The question of allusion in Homer is a vexed one, or at least one that is prone to considerable sophistry in the circle of professional Homeric Studies. Some moderns might even deny that the actual repeating of a line or phrase involves any necessary evocation of earlier uses, in that ‘formulas’ are thought to be part of an ongoing improvisational process, a means of filling up metrical lines as one advances the recounting of a story. Conscious allusion by means of these repeated phrases would be beyond the remit of an improvising bard; they are a necessity of the craft, only tangentially an aesthetic asset, if at all. Or so it was sometimes thought.

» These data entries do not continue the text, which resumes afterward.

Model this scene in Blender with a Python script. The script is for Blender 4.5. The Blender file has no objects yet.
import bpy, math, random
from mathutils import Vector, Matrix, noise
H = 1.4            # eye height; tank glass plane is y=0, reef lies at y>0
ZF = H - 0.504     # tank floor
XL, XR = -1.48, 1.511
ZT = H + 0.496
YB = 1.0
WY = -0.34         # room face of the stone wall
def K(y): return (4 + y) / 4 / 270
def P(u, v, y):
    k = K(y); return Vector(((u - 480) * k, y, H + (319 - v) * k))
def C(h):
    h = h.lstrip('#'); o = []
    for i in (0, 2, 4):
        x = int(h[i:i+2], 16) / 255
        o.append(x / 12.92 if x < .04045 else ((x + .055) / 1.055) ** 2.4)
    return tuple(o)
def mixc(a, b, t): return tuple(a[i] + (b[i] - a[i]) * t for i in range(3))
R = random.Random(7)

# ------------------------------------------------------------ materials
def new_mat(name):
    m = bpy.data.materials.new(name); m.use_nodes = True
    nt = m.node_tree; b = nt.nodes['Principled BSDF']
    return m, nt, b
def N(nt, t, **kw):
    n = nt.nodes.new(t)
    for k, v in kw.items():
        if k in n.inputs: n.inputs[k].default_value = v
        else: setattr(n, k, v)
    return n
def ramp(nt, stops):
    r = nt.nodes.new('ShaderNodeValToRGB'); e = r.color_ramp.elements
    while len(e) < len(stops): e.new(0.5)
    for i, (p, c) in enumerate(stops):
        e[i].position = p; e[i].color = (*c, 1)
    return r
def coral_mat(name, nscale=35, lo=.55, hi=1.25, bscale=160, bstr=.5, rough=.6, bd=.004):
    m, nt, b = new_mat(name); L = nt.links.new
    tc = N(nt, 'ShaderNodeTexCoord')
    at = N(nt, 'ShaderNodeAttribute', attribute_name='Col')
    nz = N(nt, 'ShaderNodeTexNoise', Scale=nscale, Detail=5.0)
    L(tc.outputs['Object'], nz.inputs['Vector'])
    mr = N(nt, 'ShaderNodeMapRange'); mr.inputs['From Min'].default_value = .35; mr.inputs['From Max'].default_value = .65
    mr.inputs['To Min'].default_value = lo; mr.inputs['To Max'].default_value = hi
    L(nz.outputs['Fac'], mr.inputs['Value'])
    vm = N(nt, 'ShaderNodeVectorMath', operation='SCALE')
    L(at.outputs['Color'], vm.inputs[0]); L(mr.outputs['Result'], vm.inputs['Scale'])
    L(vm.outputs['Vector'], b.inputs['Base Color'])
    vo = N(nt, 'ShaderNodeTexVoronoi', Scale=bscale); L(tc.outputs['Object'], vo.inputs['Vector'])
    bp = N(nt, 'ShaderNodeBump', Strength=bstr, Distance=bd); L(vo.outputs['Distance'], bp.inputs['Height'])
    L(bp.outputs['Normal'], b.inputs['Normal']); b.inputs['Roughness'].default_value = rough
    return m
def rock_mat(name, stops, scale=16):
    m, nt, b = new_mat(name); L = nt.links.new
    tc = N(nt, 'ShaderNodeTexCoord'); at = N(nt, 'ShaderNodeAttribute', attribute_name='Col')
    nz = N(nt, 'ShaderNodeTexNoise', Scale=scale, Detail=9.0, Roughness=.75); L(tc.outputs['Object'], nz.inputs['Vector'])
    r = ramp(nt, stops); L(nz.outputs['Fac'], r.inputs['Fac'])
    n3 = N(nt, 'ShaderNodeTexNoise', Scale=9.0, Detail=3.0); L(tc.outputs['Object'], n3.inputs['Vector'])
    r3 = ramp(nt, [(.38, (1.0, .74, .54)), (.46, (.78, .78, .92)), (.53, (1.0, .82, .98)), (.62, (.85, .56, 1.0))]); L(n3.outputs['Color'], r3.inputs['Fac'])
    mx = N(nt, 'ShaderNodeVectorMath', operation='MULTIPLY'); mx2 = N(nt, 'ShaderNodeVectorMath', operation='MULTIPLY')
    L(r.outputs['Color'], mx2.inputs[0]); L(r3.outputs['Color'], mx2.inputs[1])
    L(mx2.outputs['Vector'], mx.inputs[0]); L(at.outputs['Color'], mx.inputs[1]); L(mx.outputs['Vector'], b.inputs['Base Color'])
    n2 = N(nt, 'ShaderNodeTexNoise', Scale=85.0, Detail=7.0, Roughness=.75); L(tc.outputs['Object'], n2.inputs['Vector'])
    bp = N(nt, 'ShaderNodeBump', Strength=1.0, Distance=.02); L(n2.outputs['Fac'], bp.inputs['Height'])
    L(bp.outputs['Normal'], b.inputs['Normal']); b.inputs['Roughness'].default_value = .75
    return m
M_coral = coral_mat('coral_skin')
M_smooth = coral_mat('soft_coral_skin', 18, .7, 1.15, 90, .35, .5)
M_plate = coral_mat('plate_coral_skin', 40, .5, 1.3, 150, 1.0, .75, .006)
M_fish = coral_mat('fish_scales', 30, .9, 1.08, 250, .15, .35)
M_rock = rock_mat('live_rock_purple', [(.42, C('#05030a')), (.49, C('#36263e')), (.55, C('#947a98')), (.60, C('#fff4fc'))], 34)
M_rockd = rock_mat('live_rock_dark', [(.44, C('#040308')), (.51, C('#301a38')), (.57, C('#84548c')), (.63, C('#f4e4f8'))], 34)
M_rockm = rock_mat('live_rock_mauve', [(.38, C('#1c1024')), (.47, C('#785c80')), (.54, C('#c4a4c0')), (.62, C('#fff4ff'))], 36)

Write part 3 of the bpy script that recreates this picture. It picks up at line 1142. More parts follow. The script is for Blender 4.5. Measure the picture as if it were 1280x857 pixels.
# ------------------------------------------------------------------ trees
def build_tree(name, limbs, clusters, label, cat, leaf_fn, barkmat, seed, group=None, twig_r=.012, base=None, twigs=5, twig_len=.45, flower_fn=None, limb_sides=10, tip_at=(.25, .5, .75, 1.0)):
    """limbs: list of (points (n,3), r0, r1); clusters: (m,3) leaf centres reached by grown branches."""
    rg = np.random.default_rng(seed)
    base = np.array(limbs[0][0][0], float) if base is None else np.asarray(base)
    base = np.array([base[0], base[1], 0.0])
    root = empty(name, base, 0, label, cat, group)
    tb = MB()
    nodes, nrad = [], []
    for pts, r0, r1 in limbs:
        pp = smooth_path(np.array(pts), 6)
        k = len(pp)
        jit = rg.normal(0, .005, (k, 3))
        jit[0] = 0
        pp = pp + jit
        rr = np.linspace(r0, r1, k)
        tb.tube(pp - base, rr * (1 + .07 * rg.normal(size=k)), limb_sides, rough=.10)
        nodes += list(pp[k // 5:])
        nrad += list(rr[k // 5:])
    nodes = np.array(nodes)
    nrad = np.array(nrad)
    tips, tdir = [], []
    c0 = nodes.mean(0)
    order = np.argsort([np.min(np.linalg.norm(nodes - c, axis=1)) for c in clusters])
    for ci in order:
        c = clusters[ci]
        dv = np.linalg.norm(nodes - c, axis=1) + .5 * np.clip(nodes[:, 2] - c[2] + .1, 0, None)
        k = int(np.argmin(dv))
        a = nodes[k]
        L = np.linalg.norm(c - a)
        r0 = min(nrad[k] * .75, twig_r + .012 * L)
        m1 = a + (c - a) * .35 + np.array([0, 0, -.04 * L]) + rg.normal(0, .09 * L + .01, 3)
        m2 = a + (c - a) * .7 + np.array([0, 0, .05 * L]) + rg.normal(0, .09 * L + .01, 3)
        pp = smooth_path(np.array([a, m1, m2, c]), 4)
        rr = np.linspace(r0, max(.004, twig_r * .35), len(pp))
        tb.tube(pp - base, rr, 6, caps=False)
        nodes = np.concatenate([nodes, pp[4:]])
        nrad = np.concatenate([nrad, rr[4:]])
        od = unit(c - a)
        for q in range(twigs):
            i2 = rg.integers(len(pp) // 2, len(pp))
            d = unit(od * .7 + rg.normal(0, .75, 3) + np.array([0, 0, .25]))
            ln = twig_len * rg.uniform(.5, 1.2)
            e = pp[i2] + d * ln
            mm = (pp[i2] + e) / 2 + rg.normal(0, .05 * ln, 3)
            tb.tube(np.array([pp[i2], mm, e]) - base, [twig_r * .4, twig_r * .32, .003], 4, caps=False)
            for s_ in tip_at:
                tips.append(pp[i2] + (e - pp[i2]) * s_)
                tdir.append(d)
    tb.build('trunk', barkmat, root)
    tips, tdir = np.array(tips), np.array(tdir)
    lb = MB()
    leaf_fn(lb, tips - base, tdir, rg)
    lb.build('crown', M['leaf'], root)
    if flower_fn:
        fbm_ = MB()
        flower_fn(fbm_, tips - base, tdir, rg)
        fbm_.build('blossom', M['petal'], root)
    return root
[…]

Of course repetition is part of the fabric of any and all music. I think it is difficult to speak empirically and definitively about consciousness of intent in musical discourse. But there is little doubt that the ancients understood the Homeric epics to be musical events, and Homer himself refers to the act of delivering his poetry, as ‘singing’. There is much repetition in singing that is, shall we say, more structural than allusive, but also some that is most decidedly, and pointedly, intended. Repeating a chorus, for example, is just a thing we do. But in some songs, the return of a repeated line builds its significance in direct, pointed, and sometimes completely ineffable ways. Think of Bob Dylan’s With God On Our Side. The effect of each appearance of ‘God on our side’ as the lyric unfolds cannot be charted or scaled by a critic; the profundity of the impact of the line’s return on its meaning can only be witnessed and acknowledged. “But I can’t think for you, you’ll have to decide/Whether Judas Iscariot had God on his side.”
There are a couple of passages that repeat like refrains through the Odyssey. One we have already met: the story of Penelope setting up a great loom, and weaving a web by day but unpicking it at night, to prolong the stalemate with her suitors. I think the re-echoing of these lines works like a refrain, building in significance by being re-sung, and by bookending the passages in between.